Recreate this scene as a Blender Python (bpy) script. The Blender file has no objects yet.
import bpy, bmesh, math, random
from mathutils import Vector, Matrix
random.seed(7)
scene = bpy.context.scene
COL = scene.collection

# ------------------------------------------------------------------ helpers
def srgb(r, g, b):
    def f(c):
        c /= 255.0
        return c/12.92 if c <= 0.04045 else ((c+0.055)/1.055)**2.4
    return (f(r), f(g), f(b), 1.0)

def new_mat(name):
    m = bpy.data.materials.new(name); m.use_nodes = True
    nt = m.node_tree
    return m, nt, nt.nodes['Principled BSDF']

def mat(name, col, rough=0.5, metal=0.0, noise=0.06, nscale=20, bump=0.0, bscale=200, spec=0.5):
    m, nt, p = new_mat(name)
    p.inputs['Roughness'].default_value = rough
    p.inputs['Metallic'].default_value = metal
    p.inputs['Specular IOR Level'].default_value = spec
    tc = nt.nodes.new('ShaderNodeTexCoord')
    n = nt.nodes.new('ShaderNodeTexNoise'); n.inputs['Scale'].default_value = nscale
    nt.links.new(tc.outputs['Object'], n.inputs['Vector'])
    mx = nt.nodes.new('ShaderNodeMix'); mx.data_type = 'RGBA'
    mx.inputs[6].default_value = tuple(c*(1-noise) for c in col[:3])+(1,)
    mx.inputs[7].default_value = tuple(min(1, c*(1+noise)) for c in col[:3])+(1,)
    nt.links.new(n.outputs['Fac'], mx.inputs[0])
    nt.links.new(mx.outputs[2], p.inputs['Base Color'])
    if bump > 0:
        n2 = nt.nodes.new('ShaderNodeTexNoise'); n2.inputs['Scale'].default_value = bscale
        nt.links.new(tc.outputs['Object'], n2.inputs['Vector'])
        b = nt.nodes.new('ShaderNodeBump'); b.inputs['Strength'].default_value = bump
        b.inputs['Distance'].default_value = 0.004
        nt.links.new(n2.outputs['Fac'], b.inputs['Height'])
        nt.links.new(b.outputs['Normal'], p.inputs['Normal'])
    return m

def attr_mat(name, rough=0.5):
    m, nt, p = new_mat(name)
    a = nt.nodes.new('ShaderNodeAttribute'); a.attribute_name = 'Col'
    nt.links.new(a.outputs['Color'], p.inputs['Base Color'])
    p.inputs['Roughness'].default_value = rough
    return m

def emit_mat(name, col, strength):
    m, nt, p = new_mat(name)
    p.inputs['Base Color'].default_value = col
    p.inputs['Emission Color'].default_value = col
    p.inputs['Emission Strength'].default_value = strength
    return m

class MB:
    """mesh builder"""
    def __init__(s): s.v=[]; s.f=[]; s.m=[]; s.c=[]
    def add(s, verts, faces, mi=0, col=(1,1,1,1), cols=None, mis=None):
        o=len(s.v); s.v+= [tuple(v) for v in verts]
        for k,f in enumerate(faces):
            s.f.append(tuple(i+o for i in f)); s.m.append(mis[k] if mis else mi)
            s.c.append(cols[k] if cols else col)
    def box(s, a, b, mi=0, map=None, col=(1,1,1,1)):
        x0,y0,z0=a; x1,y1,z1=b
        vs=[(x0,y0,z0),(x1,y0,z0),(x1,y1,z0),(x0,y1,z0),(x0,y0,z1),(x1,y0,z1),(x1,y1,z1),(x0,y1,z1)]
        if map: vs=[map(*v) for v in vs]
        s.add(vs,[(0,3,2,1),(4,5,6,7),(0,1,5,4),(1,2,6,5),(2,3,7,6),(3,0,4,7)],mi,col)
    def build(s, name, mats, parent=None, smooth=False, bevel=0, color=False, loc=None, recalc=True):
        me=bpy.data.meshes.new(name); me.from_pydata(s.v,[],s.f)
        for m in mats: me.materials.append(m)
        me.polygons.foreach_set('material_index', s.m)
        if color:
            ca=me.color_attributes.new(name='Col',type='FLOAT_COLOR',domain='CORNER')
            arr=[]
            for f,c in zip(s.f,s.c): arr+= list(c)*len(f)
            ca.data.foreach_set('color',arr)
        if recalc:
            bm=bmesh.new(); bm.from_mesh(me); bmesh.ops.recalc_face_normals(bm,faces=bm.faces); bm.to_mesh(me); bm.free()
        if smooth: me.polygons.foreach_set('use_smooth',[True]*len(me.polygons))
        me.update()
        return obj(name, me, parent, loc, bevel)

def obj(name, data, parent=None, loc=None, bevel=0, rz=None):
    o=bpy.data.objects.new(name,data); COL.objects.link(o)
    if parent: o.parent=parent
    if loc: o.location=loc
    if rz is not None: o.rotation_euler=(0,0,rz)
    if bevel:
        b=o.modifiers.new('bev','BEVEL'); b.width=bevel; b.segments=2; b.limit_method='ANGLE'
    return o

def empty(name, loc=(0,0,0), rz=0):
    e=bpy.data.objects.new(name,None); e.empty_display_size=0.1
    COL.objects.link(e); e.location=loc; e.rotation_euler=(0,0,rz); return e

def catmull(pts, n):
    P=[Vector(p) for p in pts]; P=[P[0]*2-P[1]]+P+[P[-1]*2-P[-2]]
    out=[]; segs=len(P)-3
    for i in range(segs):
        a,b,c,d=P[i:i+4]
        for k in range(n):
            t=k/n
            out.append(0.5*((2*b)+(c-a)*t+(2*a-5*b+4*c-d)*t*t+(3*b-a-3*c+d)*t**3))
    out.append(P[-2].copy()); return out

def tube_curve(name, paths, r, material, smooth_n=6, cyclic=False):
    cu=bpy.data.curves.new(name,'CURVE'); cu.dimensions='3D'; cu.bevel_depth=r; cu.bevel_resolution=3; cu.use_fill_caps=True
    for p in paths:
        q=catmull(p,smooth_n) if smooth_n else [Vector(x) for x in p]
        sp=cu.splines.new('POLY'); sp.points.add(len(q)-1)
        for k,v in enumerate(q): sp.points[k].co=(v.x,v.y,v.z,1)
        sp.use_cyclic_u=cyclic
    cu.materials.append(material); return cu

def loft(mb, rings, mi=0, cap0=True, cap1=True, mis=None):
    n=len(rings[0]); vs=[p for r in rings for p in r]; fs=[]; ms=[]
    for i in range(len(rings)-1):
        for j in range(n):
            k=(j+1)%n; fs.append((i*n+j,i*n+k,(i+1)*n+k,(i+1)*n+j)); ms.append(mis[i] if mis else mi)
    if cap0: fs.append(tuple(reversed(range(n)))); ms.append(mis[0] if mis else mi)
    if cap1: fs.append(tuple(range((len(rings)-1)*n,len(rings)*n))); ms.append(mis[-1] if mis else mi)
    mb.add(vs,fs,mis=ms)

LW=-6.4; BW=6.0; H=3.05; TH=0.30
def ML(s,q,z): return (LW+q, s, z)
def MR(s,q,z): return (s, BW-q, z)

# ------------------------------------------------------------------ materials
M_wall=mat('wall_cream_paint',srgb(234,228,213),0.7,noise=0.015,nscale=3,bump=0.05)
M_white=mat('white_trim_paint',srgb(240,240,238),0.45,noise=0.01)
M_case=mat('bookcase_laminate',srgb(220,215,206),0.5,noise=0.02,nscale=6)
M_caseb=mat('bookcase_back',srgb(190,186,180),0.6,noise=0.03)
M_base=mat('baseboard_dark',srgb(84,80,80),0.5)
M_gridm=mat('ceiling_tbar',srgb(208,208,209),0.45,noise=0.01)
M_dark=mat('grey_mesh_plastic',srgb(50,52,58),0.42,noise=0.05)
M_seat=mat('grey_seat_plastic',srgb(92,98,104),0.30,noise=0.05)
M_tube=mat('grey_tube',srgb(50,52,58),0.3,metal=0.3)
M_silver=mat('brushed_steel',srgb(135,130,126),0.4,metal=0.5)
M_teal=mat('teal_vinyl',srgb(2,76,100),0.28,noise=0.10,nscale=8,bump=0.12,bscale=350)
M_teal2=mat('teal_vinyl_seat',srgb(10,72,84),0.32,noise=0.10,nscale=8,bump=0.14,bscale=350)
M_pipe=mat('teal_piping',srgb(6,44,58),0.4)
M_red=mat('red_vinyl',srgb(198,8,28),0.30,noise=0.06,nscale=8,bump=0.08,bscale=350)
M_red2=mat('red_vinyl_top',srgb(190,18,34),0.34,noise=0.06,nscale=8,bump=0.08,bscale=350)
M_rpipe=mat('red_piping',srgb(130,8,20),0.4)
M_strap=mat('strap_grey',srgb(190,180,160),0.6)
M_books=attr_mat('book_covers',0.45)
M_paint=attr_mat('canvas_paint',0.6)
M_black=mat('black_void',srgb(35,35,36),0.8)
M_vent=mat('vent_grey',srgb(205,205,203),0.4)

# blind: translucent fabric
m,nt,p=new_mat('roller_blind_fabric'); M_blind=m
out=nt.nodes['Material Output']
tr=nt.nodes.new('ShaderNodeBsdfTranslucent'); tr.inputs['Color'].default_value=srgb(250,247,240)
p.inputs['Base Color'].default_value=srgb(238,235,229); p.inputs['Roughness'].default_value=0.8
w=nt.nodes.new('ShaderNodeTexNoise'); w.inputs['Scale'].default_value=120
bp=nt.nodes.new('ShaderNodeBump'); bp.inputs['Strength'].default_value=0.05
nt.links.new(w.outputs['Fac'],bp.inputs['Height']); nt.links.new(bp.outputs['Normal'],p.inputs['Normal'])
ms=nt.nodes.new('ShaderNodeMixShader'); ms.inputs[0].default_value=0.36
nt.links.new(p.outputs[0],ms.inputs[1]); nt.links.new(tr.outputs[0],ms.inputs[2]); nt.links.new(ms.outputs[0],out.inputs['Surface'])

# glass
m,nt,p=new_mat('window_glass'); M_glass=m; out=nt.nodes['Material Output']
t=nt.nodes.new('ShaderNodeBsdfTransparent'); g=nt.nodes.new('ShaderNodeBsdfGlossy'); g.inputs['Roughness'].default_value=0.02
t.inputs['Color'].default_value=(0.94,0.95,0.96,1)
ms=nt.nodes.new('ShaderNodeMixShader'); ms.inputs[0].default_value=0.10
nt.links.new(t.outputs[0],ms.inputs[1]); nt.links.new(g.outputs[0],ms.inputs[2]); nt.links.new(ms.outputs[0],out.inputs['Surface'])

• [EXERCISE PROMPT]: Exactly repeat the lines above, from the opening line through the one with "return m, nt, nt.nodes['Principled BSDF']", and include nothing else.

• [ANSWER TO THIS TASK]:
Recreate this scene as a Blender Python (bpy) script. The Blender file has no objects yet.
import bpy, bmesh, math, random
from mathutils import Vector, Matrix
random.seed(7)
scene = bpy.context.scene
COL = scene.collection

# ------------------------------------------------------------------ helpers
def srgb(r, g, b):
    def f(c):
        c /= 255.0
        return c/12.92 if c <= 0.04045 else ((c+0.055)/1.055)**2.4
    return (f(r), f(g), f(b), 1.0)

def new_mat(name):
    m = bpy.data.materials.new(name); m.use_nodes = True
    nt = m.node_tree
    return m, nt, nt.nodes['Principled BSDF']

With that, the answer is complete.